DATA EXCERPT>
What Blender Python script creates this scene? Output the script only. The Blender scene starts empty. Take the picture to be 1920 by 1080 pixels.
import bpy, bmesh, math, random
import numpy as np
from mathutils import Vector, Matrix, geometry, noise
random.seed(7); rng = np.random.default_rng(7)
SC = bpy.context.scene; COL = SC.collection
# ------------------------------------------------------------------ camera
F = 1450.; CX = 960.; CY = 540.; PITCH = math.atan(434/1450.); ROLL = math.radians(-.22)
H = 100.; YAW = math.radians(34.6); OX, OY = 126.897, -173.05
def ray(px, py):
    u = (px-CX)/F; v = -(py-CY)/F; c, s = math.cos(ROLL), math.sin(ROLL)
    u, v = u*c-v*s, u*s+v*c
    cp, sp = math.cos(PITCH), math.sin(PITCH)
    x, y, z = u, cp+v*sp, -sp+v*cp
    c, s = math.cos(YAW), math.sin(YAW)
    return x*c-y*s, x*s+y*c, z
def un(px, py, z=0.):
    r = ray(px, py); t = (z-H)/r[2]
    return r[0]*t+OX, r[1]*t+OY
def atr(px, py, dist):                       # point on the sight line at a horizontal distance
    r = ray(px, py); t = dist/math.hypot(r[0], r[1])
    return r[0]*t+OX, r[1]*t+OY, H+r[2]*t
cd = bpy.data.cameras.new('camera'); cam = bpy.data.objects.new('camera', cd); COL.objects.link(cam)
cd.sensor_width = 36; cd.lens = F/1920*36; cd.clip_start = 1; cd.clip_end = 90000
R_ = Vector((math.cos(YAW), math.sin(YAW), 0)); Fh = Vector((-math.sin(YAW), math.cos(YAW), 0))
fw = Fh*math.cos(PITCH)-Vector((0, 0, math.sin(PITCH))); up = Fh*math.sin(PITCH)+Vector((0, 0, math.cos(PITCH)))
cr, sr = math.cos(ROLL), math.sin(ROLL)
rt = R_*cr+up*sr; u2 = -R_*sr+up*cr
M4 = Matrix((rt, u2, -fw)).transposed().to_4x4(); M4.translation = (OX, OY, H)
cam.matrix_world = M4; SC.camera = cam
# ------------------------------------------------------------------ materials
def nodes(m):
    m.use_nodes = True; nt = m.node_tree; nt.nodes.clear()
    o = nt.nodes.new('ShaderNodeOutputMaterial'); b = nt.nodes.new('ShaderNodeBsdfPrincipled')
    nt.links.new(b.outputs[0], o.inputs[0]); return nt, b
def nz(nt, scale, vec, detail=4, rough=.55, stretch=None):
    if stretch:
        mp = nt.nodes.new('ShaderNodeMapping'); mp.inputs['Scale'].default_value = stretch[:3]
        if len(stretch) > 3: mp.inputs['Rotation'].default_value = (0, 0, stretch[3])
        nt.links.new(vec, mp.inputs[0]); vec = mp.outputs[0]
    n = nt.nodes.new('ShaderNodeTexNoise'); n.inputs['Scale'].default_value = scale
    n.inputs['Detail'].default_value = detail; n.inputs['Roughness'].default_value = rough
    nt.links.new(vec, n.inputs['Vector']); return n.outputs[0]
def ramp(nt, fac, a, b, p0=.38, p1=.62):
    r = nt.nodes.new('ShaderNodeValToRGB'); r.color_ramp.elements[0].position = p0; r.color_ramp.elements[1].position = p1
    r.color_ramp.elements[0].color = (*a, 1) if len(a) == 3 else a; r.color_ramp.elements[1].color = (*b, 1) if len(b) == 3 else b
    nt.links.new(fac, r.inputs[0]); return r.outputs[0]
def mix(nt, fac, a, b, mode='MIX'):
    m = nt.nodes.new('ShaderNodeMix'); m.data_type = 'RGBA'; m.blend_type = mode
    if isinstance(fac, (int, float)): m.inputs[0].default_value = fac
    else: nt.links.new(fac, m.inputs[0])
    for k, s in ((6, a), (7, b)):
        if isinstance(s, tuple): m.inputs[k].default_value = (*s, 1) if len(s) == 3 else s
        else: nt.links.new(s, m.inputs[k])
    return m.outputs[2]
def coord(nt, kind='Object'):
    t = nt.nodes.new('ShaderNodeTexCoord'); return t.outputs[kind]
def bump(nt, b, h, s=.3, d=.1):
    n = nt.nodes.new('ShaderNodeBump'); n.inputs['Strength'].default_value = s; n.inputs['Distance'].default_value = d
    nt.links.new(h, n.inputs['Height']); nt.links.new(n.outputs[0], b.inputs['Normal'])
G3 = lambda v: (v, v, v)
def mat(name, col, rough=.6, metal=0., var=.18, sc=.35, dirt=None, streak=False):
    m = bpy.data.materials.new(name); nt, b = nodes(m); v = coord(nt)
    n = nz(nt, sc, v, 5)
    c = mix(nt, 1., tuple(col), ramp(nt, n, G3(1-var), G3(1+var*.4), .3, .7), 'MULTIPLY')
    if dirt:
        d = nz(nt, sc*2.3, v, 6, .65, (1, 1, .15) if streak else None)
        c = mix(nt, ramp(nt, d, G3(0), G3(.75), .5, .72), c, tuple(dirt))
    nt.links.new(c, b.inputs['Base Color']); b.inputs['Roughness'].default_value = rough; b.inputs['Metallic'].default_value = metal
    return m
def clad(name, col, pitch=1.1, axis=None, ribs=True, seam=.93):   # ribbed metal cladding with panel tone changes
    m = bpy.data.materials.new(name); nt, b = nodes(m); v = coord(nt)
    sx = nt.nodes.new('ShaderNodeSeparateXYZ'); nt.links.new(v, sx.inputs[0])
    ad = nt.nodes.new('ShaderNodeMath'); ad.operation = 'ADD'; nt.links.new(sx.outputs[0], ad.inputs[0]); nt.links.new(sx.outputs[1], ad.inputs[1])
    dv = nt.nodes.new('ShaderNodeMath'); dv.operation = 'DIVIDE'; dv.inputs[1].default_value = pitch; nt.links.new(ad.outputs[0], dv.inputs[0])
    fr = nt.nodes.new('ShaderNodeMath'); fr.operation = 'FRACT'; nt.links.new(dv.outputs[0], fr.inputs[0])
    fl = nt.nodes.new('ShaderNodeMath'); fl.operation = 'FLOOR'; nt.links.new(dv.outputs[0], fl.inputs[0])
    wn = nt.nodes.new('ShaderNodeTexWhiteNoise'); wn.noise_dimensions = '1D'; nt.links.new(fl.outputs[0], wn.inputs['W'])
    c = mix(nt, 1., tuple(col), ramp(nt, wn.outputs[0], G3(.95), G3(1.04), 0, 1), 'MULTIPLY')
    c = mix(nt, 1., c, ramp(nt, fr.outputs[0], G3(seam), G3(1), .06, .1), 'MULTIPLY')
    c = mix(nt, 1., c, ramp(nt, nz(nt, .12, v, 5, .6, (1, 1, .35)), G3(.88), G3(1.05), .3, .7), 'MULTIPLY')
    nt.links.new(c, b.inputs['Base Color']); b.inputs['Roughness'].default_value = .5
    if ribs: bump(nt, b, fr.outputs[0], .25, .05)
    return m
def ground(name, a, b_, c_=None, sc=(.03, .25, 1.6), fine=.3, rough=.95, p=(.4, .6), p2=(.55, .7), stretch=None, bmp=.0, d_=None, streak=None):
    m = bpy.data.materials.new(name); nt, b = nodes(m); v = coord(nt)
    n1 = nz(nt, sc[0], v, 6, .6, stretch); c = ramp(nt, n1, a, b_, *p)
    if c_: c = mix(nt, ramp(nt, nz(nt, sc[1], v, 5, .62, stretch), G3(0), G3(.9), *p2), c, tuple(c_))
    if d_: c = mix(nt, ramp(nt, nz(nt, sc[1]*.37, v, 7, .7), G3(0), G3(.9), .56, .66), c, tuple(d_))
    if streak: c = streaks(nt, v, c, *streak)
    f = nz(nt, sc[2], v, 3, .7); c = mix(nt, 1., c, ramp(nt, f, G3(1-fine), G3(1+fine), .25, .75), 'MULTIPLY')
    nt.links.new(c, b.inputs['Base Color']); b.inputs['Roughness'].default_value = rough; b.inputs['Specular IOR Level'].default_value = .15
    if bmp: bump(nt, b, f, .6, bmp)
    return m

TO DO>
Every line in the data above that contains "scene" needs to be copied.

SOLUTION FOR THIS TASK>
What Blender Python script creates this scene? Output the script only. The Blender scene starts empty. Take the picture to be 1920 by 1080 pixels.
SC = bpy.context.scene; COL = SC.collection